• [Work required] Reproduce exactly, with no pictures, each line from the opening of the material down through the line containing "def gz(X, Y): return terrain(X, Y)".

--- Start of Provided records ---

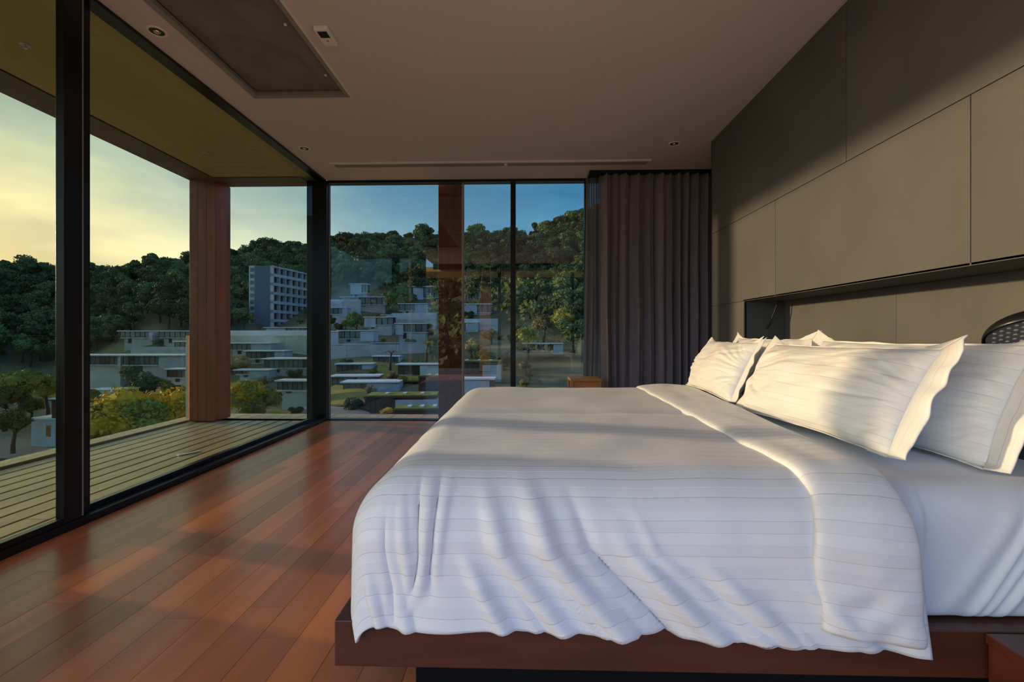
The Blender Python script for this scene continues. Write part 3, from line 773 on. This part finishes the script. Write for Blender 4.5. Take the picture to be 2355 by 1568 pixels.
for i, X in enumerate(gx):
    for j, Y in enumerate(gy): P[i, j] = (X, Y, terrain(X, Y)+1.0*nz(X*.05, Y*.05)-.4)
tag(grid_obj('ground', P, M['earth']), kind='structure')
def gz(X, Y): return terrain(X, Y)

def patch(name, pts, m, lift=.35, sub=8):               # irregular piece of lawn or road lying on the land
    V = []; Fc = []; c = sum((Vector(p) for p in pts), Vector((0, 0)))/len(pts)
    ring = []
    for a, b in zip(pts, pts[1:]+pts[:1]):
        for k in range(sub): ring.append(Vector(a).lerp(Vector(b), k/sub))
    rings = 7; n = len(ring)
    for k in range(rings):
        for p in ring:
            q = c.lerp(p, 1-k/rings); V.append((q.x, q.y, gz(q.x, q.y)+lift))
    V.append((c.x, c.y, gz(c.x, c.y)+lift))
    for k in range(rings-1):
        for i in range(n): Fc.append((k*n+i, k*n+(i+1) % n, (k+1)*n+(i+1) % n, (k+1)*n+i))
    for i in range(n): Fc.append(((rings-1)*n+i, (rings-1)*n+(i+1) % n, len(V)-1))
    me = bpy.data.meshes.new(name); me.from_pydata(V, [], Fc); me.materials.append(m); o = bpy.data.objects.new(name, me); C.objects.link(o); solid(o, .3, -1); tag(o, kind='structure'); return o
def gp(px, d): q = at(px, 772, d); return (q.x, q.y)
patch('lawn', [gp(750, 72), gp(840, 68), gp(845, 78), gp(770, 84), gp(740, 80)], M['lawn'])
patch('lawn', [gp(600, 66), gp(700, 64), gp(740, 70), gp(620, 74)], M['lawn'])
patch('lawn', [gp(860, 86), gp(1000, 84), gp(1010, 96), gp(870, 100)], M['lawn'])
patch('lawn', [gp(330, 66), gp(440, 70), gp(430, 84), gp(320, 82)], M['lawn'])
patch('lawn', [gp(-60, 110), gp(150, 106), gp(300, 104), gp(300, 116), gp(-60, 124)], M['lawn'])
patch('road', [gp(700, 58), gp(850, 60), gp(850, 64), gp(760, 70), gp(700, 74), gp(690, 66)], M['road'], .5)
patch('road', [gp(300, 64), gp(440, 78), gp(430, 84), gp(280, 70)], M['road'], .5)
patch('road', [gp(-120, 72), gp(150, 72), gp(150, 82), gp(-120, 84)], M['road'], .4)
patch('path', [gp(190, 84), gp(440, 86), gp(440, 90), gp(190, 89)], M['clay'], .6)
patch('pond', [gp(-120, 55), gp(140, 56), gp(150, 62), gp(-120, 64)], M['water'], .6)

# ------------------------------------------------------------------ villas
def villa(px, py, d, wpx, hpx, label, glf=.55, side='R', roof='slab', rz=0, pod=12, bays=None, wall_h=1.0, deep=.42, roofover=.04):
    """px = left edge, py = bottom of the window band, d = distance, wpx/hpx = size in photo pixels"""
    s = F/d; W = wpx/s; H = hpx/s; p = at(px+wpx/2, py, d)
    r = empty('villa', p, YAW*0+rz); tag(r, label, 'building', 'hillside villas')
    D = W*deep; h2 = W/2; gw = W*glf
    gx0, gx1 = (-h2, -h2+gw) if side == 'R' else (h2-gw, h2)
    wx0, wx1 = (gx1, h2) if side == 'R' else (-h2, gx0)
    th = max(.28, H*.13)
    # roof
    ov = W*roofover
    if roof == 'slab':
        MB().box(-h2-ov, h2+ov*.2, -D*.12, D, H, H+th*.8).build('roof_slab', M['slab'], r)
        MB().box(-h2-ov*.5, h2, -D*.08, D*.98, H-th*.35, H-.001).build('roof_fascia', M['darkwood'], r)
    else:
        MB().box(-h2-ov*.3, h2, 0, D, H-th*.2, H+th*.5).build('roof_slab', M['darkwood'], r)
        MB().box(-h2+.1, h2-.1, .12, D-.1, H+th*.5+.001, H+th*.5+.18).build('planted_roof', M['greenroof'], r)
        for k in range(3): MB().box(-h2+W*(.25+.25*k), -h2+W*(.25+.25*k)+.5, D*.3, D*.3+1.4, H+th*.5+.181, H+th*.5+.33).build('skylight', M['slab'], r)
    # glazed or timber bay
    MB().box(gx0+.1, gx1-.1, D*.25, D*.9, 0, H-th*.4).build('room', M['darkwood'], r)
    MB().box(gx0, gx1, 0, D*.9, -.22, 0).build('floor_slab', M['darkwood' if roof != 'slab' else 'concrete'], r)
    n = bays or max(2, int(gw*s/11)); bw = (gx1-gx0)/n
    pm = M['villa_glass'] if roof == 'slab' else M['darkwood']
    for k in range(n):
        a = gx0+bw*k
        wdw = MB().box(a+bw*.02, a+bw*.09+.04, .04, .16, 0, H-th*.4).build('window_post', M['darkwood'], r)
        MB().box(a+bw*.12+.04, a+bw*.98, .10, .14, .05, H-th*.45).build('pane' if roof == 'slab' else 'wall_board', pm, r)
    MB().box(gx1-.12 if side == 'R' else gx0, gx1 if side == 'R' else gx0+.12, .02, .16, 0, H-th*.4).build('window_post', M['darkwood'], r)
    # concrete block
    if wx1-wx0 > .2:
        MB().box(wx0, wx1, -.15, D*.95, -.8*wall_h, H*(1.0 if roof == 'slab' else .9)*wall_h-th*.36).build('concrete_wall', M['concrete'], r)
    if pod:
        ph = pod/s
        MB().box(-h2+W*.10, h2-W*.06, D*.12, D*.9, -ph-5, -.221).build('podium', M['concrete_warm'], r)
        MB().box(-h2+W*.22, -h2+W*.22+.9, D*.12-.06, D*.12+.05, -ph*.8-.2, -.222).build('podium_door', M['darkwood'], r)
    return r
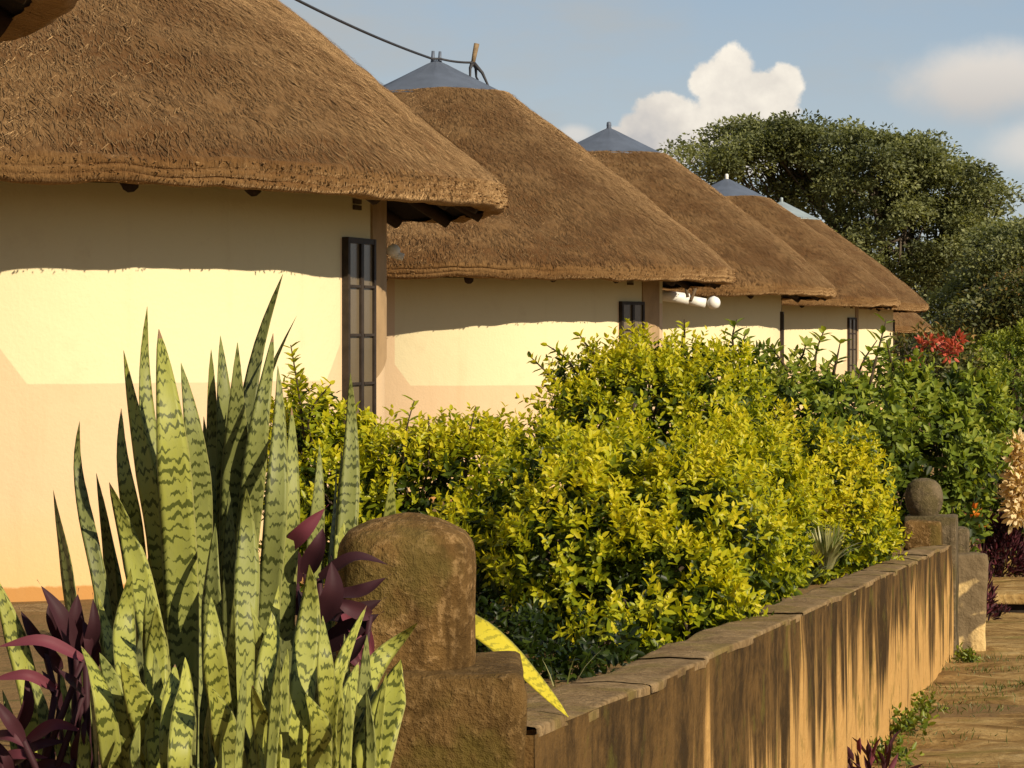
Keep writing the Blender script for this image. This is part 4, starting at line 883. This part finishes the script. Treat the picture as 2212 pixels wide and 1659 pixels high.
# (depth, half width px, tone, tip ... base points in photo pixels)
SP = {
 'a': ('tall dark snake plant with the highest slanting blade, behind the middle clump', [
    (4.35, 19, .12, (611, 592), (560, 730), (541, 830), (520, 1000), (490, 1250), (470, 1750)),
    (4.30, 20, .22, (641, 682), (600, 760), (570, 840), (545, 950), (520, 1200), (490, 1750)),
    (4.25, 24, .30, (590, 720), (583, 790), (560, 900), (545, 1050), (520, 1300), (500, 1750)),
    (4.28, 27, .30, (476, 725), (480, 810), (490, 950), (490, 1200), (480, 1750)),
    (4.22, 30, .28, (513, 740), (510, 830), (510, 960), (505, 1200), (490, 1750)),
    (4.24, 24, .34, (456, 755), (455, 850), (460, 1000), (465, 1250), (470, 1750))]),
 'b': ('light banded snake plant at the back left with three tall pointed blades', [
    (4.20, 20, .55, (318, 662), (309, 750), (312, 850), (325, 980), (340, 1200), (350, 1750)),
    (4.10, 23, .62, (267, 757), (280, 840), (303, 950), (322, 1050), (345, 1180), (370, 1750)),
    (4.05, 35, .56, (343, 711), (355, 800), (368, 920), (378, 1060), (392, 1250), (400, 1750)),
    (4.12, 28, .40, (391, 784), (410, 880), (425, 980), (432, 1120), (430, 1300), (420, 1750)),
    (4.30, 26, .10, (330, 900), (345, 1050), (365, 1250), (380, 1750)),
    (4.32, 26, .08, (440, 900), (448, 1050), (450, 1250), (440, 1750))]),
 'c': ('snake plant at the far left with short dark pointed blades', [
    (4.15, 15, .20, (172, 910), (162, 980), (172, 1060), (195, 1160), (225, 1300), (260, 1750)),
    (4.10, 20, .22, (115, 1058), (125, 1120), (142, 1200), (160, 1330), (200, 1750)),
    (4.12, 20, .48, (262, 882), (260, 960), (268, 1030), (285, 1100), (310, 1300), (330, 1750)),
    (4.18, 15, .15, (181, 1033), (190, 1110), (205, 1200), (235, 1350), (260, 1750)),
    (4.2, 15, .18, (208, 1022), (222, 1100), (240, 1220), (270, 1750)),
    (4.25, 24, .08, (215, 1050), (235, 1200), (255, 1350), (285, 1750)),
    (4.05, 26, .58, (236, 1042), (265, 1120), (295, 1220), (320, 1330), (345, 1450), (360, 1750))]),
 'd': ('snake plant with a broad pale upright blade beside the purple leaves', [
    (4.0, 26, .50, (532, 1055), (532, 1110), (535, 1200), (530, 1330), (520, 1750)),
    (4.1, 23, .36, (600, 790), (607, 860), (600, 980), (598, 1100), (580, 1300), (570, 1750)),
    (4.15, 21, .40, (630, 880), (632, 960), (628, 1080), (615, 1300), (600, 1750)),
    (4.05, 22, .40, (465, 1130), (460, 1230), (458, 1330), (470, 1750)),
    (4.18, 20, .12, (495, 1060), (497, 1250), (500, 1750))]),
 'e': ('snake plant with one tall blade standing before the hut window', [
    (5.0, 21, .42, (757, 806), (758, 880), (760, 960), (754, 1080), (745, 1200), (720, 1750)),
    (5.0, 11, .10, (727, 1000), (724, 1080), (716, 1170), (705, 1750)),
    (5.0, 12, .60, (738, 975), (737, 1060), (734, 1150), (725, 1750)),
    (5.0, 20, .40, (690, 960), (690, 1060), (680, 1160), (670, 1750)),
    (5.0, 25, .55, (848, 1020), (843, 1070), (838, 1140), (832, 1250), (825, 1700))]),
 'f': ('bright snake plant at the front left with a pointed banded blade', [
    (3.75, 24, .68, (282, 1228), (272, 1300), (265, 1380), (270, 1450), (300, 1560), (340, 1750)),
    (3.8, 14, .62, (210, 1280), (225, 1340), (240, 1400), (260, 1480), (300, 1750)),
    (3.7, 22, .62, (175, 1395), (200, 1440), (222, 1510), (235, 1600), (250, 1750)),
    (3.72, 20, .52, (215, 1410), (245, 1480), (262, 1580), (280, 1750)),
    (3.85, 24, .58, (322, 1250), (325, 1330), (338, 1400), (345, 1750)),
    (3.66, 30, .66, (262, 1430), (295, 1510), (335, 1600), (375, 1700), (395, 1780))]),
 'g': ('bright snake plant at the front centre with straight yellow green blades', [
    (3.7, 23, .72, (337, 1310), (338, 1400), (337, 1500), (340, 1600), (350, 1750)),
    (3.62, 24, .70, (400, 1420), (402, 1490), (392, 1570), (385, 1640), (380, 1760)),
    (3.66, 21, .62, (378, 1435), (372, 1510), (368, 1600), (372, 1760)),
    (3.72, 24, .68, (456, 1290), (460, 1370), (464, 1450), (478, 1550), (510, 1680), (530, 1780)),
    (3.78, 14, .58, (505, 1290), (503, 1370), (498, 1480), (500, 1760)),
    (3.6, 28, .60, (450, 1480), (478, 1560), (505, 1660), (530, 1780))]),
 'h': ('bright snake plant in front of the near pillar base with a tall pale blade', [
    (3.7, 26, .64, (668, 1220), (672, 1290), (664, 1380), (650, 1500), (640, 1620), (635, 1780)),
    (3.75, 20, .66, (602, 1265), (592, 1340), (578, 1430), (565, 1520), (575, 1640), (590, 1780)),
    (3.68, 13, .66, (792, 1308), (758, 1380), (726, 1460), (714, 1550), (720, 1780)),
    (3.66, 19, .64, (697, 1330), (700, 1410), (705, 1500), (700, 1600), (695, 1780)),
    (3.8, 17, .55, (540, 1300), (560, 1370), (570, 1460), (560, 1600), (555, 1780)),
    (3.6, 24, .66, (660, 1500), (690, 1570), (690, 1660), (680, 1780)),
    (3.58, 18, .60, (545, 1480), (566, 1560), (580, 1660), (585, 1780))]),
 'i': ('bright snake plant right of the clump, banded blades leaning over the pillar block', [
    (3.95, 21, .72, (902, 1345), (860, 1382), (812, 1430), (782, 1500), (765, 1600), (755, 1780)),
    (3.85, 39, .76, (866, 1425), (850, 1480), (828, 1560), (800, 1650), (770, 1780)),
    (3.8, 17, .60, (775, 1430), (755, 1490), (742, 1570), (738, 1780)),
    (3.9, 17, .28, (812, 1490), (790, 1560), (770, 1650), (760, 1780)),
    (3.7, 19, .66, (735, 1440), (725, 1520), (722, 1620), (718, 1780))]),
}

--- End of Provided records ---

• [Output of the task]
The Blender Python script for this scene continues. Write part 3, from line 773 on. This part finishes the script. Write for Blender 4.5. Take the picture to be 2355 by 1568 pixels.
for i, X in enumerate(gx):
    for j, Y in enumerate(gy): P[i, j] = (X, Y, terrain(X, Y)+1.0*nz(X*.05, Y*.05)-.4)
tag(grid_obj('ground', P, M['earth']), kind='structure')
def gz(X, Y): return terrain(X, Y)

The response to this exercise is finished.